Solusi Islam terhadap Riba: Ekonomi Syariah
Sebagai alternatif dari sistem keuangan berbasis riba, Islam menawarkan konsep ekonomi syariah yang mengutamakan prinsip keadilan dan kesejahteraan bagi semua pihak yang terlibat. Dalam ekonomi syariah, transaksi keuangan didasarkan pada prinsip kemitraan, investasi, dan jual beli yang adil.
Beberapa instrumen dalam ekonomi syariah yang menghindari riba antara lain:
Mudharabah
Sistem mudharabah adalah bentuk kerja sama antara pemilik modal dan pengelola usaha, di mana keuntungan dibagi sesuai kesepakatan dan kerugian ditanggung bersama. Dalam sistem ini, tidak ada bunga atau tambahan yang dibebankan kepada peminjam.
Murabahah
Murabahah adalah akad jual beli di mana penjual menyebutkan harga pokok dan margin keuntungan yang telah disepakati. Misalnya, dalam pembiayaan rumah atau kendaraan, bank syariah membeli barang tersebut dan menjualnya kepada nasabah dengan margin yang disepakati, tanpa bunga.
Musharakah
Musharakah adalah bentuk kerjasama antara dua pihak atau lebih yang sama-sama menyumbangkan modal untuk usaha tertentu dan berbagi keuntungan berdasarkan kesepakatan.
Qard Hasan
Qard hasan adalah pinjaman kebajikan tanpa bunga yang bertujuan untuk membantu pihak yang membutuhkan tanpa tambahan apapun. Pemberi pinjaman hanya berharap kebaikan dari Allah SWT tanpa mengharapkan keuntungan finansial.

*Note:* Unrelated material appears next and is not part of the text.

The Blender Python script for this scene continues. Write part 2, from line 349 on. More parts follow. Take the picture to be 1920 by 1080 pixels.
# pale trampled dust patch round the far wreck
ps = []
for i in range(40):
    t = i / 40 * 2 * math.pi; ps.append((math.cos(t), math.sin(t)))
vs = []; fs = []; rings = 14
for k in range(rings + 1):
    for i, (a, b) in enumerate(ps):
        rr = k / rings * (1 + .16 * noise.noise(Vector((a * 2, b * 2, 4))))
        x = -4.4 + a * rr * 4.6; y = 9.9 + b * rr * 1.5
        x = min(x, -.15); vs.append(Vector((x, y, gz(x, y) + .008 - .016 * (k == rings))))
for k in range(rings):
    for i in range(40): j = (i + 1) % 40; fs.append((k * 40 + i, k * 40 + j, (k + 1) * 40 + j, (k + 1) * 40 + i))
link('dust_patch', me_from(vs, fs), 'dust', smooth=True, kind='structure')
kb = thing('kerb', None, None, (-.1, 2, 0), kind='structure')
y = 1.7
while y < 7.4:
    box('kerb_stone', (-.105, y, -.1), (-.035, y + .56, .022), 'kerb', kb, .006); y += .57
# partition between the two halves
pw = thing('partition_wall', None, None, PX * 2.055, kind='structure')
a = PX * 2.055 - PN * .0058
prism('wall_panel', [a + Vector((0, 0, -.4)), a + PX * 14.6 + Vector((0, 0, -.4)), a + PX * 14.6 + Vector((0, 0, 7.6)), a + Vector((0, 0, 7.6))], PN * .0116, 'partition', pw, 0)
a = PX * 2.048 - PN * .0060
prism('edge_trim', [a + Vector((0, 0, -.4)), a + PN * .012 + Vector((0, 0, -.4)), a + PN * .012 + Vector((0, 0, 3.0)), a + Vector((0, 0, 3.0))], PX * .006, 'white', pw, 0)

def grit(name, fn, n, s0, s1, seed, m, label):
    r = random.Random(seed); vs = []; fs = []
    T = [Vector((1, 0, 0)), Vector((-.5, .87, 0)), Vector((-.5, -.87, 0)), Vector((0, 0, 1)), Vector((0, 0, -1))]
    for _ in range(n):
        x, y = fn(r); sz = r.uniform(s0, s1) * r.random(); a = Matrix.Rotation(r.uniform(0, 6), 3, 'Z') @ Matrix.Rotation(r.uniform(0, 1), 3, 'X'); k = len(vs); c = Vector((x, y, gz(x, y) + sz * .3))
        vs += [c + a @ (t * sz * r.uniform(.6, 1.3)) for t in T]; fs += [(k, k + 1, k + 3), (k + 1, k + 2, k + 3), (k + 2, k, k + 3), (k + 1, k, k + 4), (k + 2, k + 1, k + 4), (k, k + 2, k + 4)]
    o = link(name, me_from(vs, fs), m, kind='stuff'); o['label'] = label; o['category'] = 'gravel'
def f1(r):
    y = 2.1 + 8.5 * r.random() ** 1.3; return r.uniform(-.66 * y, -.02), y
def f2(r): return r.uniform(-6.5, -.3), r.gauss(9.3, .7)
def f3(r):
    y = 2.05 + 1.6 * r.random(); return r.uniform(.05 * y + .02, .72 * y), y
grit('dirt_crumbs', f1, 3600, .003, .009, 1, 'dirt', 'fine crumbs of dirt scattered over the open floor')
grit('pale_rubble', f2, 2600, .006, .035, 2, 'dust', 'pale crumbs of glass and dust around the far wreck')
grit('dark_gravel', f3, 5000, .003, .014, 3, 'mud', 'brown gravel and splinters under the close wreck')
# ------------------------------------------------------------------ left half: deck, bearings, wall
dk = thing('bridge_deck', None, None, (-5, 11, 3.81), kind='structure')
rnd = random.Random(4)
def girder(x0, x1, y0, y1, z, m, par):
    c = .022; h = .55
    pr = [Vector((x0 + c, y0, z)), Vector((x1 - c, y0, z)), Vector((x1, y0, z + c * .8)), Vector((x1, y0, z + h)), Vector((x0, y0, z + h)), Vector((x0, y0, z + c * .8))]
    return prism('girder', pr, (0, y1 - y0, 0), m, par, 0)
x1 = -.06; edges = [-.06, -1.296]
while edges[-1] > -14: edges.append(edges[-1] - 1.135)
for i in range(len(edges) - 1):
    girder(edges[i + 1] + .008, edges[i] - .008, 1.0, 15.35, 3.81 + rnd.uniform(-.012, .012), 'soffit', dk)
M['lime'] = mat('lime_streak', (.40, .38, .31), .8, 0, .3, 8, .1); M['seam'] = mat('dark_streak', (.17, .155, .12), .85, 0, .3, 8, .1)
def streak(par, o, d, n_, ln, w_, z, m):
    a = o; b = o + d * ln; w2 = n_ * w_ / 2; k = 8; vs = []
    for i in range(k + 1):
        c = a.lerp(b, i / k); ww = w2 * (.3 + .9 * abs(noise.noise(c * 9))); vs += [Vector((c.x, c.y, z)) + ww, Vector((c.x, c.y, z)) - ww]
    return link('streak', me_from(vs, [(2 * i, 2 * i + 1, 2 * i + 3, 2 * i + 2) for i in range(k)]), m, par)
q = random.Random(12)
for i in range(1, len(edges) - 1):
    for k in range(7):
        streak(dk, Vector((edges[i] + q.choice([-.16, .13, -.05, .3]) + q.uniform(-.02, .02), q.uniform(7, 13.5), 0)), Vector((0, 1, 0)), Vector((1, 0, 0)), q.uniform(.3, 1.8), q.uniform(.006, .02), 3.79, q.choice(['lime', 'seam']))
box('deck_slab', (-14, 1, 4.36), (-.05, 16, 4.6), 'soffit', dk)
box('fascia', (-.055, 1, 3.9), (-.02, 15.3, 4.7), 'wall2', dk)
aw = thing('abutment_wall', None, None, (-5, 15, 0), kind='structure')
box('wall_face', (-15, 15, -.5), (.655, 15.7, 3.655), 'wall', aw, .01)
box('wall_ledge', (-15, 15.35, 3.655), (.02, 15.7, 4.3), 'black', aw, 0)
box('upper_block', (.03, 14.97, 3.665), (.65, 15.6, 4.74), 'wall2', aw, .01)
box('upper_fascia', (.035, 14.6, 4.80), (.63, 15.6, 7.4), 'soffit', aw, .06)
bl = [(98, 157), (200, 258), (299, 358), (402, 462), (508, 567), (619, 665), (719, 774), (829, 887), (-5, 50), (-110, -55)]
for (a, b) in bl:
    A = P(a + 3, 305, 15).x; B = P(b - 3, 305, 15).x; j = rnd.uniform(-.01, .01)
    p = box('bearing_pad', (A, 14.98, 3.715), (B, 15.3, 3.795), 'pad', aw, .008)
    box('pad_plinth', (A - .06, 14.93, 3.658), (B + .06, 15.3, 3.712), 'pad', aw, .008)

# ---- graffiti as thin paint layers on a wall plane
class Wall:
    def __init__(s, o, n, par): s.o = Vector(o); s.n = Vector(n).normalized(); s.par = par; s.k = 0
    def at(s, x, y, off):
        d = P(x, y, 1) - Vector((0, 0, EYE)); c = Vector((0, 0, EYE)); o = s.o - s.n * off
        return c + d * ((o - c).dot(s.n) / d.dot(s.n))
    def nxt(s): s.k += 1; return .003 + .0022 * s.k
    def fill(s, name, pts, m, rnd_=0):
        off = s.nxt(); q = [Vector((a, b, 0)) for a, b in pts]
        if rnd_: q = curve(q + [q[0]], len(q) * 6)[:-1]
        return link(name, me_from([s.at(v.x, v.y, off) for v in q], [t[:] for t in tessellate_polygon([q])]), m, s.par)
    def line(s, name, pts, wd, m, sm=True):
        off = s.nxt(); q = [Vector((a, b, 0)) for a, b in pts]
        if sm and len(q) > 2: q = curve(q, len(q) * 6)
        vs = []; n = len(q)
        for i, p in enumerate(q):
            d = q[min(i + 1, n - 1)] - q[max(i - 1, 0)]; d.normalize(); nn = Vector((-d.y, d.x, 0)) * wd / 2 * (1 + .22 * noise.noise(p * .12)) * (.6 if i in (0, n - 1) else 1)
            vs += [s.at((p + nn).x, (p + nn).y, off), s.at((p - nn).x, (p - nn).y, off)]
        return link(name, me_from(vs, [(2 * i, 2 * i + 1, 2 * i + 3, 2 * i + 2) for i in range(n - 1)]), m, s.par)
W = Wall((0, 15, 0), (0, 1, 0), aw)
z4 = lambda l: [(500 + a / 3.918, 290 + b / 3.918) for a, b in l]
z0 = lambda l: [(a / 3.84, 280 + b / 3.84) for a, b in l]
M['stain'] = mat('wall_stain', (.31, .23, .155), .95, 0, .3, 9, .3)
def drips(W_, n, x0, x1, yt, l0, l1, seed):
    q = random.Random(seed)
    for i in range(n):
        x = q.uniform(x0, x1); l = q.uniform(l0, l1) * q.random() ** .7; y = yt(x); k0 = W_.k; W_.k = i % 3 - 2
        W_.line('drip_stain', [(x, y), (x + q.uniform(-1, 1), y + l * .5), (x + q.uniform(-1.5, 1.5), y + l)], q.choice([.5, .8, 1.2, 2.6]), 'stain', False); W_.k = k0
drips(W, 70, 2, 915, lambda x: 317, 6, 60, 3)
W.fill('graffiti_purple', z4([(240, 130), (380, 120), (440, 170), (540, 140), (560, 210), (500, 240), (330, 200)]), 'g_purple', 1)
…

Menghindari Riba demi Keadilan Ekonomi
Dalam Islam, riba dianggap sebagai dosa besar yang memiliki dampak buruk baik bagi individu maupun masyarakat. Larangan riba yang diajarkan dalam Al-Qur’an dan Hadis bertujuan untuk menjaga keadilan dalam ekonomi dan mendorong praktik keuangan yang lebih adil dan seimbang. Islam mengajarkan umatnya untuk menghindari praktik riba dan memilih sistem ekonomi yang lebih adil, seperti ekonomi syariah, yang menitikberatkan pada keadilan dan kebersamaan.
Dengan memahami konsep dan dampak negatif riba, diharapkan umat Muslim dapat menghindari praktik-praktik keuangan yang berbasis riba dan memilih sistem yang lebih sesuai dengan nilai-nilai Islam.